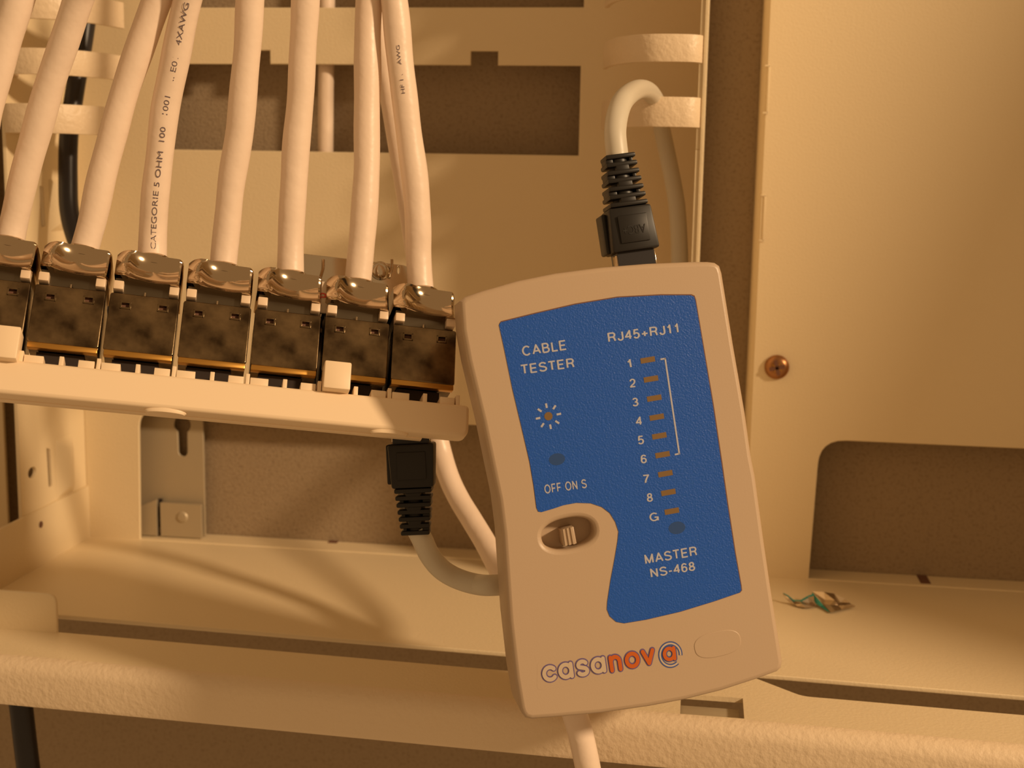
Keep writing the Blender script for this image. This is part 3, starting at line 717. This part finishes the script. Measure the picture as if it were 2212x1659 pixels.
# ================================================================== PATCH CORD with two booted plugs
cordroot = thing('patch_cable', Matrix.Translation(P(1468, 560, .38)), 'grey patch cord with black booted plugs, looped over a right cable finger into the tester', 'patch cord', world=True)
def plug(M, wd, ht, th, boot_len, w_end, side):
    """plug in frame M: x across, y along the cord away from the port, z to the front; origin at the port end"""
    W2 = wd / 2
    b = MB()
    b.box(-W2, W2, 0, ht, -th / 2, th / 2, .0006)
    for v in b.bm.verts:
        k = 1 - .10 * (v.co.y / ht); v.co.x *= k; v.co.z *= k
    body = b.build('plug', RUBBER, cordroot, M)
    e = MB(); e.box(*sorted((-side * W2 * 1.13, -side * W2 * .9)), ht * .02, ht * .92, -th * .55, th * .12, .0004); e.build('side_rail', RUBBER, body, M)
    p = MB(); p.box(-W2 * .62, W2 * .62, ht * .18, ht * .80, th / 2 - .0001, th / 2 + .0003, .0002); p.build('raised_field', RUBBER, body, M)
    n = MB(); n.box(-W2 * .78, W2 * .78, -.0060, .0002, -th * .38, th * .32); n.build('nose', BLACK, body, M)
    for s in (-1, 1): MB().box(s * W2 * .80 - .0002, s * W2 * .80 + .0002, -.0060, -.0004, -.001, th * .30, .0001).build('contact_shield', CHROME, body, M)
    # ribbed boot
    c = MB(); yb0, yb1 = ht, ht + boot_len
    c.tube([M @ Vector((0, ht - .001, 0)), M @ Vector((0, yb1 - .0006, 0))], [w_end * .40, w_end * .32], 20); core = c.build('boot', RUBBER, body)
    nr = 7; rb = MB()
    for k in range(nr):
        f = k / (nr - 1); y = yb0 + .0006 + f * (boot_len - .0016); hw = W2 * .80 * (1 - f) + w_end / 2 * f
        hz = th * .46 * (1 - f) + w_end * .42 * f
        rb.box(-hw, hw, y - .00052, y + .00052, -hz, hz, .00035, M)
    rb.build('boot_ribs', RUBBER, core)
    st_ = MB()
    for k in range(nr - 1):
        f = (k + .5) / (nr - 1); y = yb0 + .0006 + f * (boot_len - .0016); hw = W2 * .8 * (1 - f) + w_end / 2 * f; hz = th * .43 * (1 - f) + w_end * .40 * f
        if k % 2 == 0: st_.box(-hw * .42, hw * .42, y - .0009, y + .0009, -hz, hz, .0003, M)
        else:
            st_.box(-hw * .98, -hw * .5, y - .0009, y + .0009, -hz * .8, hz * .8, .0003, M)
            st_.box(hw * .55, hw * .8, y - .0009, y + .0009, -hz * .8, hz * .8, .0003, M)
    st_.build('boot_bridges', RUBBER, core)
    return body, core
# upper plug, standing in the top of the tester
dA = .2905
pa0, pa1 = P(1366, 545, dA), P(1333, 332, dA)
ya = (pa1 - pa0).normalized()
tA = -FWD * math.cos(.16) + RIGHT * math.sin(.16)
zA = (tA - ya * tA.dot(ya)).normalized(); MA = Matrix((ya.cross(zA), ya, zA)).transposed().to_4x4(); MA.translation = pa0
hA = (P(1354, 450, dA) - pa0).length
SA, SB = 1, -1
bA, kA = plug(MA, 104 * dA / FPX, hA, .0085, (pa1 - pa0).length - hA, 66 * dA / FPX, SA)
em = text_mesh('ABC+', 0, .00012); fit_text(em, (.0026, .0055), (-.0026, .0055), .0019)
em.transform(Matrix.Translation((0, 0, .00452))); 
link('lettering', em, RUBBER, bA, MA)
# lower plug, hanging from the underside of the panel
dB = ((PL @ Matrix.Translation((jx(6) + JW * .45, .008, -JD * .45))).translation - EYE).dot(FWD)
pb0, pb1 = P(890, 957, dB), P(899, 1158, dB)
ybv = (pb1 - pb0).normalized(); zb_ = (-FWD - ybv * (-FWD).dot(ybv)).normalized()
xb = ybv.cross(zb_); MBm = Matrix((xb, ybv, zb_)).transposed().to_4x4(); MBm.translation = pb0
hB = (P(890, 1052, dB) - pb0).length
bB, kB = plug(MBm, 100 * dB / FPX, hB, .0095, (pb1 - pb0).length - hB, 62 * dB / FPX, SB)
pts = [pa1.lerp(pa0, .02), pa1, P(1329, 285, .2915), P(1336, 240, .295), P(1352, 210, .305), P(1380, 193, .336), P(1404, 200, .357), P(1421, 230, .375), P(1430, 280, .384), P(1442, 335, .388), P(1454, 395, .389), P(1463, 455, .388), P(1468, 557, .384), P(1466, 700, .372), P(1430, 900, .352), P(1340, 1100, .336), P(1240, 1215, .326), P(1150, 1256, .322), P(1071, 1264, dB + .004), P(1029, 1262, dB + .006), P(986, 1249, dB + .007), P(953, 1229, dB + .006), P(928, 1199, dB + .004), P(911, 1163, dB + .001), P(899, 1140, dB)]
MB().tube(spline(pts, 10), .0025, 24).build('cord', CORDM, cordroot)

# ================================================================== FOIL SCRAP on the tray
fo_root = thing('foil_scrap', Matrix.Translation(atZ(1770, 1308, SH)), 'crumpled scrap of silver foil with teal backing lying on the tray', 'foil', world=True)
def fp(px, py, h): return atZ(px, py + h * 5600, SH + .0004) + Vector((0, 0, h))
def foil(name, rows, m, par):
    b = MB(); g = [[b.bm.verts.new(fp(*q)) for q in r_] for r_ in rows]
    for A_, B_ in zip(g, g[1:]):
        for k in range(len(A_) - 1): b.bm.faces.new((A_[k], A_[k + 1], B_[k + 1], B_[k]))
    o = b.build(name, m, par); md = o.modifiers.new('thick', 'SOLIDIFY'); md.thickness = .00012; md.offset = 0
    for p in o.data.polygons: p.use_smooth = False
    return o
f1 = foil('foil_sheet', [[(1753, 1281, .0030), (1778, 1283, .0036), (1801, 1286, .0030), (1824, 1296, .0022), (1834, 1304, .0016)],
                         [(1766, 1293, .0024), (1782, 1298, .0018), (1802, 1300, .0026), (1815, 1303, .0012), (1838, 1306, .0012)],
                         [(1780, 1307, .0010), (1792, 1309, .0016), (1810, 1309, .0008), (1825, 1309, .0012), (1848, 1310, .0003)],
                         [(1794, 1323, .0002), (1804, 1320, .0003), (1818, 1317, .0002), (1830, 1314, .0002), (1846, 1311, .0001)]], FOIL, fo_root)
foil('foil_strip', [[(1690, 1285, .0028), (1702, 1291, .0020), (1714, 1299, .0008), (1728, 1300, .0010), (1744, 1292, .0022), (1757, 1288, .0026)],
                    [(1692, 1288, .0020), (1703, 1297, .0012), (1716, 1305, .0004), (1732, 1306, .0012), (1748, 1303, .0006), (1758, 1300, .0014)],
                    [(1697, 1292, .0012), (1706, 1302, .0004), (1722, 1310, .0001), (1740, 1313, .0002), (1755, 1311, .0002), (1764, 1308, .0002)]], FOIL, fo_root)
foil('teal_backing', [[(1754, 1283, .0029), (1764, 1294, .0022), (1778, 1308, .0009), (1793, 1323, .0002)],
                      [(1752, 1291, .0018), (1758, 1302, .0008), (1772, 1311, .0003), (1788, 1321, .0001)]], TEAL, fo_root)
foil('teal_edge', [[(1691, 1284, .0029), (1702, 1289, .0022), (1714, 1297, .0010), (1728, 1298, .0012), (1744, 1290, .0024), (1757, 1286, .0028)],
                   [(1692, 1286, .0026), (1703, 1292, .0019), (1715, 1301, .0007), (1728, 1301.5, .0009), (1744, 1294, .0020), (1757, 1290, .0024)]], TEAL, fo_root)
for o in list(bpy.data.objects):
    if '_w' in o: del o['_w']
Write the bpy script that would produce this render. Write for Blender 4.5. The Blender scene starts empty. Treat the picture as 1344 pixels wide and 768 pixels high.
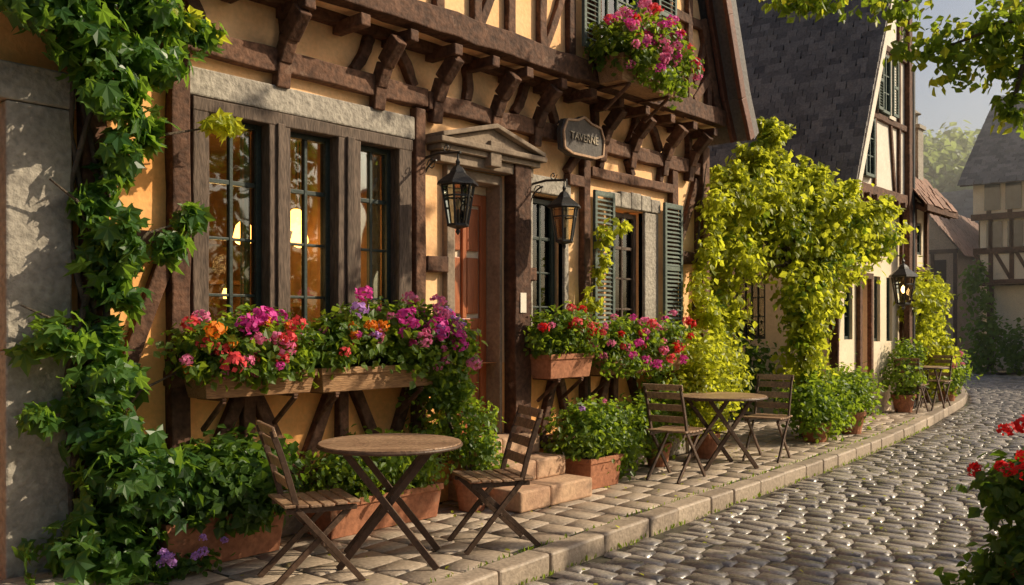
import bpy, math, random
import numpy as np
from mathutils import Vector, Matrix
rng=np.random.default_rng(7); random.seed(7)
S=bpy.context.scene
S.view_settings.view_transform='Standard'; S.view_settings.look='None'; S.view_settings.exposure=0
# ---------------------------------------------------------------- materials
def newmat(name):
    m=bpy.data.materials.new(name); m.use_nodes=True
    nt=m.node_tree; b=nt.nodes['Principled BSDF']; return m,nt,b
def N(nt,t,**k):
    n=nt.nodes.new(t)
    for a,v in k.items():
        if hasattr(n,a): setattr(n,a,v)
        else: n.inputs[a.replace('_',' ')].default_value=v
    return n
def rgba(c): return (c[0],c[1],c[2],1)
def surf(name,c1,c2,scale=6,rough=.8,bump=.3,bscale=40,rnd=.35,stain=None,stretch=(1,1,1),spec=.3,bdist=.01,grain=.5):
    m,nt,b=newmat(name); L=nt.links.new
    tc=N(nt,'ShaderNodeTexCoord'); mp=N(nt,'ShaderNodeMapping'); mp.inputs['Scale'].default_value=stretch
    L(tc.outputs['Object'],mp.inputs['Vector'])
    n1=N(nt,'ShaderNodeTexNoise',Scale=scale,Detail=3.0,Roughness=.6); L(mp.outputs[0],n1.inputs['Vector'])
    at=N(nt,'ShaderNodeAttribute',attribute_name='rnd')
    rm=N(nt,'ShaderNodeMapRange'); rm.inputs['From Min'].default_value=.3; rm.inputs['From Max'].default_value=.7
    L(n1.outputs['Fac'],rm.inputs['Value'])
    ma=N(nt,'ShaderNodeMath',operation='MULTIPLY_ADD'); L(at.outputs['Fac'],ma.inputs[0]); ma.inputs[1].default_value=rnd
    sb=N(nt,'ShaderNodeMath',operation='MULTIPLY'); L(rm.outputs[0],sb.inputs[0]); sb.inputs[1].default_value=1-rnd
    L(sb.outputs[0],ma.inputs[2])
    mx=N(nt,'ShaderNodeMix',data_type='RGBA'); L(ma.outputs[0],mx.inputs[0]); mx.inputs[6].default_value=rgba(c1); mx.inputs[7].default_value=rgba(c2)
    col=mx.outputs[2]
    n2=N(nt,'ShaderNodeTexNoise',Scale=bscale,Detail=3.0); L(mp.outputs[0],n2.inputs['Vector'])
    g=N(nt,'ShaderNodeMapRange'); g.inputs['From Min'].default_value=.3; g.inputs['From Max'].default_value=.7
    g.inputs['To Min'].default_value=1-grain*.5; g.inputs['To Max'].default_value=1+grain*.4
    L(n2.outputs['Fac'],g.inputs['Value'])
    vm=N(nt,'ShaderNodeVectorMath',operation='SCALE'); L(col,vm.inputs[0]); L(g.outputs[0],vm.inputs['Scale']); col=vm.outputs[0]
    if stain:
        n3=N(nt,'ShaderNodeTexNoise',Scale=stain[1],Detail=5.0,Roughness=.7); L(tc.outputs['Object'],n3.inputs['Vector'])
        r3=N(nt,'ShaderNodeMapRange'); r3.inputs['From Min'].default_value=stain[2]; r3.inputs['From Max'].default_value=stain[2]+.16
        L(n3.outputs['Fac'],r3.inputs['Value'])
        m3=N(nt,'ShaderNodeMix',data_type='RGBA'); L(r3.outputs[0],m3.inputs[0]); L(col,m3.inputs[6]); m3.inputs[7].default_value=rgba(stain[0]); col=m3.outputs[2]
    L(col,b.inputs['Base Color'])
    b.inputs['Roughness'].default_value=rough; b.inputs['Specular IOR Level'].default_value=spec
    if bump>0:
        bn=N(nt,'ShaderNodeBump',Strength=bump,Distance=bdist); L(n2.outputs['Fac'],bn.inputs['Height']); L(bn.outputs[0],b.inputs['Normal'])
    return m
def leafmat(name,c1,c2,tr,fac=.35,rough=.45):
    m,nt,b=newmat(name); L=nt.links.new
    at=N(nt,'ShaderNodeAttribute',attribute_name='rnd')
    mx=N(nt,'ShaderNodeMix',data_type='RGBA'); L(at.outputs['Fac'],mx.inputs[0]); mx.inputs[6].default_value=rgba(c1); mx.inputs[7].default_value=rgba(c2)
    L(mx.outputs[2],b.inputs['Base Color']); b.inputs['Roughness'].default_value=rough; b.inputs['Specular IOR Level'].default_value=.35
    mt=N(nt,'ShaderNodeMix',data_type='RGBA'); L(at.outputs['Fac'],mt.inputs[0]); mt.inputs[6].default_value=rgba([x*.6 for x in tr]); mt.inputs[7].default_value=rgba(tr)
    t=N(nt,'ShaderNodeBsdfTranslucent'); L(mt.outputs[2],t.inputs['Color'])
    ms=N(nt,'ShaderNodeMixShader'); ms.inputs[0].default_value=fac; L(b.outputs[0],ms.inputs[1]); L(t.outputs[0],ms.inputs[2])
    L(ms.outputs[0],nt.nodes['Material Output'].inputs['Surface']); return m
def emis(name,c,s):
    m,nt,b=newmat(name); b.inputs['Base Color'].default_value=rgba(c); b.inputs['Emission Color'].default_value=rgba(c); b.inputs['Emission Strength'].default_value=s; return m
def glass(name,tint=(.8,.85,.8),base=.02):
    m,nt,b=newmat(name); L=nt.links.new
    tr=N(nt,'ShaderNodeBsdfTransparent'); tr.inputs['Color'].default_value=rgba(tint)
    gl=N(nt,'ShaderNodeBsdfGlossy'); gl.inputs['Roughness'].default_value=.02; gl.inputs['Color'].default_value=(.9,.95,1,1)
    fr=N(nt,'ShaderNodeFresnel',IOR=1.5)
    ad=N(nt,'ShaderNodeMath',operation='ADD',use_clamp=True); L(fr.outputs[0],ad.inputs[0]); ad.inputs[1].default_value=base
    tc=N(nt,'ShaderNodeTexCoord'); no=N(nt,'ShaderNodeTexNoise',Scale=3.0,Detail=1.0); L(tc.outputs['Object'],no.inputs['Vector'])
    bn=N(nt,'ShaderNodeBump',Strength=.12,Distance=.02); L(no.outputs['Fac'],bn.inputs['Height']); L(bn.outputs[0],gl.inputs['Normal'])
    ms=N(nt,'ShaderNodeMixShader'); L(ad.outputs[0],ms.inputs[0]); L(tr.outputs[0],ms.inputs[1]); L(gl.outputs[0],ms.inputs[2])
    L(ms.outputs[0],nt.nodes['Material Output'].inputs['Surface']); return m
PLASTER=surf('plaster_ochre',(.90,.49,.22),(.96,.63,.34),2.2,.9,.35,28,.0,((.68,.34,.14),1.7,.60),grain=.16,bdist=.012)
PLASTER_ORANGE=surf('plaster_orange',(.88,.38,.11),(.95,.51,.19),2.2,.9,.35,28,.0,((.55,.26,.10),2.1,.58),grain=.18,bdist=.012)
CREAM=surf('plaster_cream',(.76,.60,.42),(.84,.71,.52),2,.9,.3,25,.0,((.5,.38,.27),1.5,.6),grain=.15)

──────

# Directions for this task
Pull out every line above that holds the word "Blender".

# Task response
Keep writing the Blender script for this image. This is part 3, starting at line 717. This part finishes the script. Measure the picture as if it were 2212x1659 pixels.
Write the bpy script that would produce this render. Write for Blender 4.5. The Blender scene starts empty. Treat the picture as 1344 pixels wide and 768 pixels high.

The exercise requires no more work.